Provided material =
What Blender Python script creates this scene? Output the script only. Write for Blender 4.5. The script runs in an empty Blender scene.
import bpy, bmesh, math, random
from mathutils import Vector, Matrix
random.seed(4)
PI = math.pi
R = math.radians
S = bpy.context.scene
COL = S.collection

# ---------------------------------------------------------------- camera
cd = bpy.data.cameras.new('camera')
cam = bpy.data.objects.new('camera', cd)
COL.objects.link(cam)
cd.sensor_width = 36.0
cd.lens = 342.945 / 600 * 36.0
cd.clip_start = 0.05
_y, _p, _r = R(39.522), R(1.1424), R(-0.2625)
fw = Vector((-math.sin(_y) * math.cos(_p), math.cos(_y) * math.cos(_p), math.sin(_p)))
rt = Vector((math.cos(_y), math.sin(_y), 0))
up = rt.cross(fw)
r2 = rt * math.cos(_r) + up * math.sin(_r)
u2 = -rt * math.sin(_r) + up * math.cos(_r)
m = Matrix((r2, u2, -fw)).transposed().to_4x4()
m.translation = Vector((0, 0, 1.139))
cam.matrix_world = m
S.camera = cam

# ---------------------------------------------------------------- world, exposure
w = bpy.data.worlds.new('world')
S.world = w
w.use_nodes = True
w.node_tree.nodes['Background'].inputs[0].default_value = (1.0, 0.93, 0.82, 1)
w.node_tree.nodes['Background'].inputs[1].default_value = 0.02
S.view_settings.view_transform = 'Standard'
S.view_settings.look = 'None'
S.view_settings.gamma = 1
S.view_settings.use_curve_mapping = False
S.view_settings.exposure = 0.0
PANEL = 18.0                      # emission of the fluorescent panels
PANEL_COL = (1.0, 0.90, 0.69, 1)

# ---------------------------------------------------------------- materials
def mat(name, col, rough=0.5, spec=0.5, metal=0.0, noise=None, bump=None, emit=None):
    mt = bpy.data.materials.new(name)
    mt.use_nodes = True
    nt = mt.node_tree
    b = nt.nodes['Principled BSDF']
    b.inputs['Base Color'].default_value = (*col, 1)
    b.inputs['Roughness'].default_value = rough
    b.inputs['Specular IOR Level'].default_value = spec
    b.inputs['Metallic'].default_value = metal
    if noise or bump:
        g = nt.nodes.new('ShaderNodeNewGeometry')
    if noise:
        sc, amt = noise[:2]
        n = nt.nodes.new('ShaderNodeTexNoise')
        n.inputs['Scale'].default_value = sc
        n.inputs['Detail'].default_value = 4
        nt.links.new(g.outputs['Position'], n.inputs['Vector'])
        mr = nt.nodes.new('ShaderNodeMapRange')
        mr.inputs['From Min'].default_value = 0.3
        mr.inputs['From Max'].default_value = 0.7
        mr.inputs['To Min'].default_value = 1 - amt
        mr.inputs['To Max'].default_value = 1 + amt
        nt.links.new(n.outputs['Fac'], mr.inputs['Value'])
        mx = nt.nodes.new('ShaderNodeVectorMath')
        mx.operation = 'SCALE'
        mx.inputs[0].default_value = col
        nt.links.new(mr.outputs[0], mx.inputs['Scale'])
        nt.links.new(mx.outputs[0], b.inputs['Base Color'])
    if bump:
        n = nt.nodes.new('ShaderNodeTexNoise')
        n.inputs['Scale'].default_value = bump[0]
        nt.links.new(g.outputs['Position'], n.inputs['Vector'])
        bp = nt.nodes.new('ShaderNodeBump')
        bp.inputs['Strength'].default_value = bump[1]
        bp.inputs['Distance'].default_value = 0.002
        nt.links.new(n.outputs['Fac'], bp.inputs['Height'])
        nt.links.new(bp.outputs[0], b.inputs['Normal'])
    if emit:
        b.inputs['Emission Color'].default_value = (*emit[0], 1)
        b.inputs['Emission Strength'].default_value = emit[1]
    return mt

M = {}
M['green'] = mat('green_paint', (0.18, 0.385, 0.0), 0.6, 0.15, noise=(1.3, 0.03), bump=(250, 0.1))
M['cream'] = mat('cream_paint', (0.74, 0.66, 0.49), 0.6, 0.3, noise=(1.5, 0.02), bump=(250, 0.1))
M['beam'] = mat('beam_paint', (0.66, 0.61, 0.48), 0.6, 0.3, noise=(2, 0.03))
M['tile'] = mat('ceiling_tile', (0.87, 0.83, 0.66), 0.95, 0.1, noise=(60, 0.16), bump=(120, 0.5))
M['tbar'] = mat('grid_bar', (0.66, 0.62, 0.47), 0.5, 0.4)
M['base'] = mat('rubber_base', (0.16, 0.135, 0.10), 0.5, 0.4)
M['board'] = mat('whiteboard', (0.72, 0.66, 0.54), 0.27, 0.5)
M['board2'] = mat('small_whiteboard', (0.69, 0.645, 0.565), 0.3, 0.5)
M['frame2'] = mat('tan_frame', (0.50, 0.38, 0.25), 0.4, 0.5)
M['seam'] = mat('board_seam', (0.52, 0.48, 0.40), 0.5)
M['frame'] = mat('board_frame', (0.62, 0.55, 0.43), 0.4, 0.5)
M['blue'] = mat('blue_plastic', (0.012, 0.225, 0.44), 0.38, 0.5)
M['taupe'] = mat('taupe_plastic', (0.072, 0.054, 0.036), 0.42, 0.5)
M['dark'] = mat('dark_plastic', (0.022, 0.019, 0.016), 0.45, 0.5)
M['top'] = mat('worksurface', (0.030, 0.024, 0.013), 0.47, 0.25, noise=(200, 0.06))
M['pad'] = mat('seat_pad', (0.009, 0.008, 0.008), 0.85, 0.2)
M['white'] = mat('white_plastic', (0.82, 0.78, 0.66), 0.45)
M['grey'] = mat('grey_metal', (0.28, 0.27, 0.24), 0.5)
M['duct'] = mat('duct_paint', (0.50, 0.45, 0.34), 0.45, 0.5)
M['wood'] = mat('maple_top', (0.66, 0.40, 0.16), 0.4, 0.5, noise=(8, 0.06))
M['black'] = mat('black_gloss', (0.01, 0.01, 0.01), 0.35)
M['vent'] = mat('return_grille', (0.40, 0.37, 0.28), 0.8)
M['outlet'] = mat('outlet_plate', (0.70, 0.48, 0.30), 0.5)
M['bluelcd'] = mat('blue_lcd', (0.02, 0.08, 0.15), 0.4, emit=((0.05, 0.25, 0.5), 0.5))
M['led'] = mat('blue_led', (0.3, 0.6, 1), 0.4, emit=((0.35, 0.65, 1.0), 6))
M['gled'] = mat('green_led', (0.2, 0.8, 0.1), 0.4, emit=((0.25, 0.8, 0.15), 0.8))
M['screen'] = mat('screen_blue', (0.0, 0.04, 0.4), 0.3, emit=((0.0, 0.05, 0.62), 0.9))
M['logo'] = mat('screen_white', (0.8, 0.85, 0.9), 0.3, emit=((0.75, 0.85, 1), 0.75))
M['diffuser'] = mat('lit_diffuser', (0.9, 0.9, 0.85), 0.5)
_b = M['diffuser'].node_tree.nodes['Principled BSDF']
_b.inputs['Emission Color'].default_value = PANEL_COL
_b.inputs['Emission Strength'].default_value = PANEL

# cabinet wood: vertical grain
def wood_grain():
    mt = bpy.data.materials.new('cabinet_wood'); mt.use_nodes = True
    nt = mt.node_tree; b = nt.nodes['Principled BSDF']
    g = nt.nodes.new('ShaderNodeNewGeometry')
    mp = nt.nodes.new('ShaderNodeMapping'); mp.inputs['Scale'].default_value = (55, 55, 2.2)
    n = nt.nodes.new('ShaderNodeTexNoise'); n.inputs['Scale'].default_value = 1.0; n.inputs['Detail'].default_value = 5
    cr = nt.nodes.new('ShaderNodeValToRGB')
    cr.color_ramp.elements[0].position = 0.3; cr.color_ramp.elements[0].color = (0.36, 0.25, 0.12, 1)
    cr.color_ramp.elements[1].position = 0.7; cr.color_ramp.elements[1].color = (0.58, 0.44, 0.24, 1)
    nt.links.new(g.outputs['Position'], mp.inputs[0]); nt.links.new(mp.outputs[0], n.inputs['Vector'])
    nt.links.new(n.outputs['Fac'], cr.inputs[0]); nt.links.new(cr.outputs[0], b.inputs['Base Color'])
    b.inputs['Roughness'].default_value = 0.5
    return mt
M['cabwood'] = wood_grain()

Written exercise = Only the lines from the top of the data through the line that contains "COL = S.collection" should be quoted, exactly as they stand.

Output below =
What Blender Python script creates this scene? Output the script only. Write for Blender 4.5. The script runs in an empty Blender scene.
import bpy, bmesh, math, random
from mathutils import Vector, Matrix
random.seed(4)
PI = math.pi
R = math.radians
S = bpy.context.scene
COL = S.collection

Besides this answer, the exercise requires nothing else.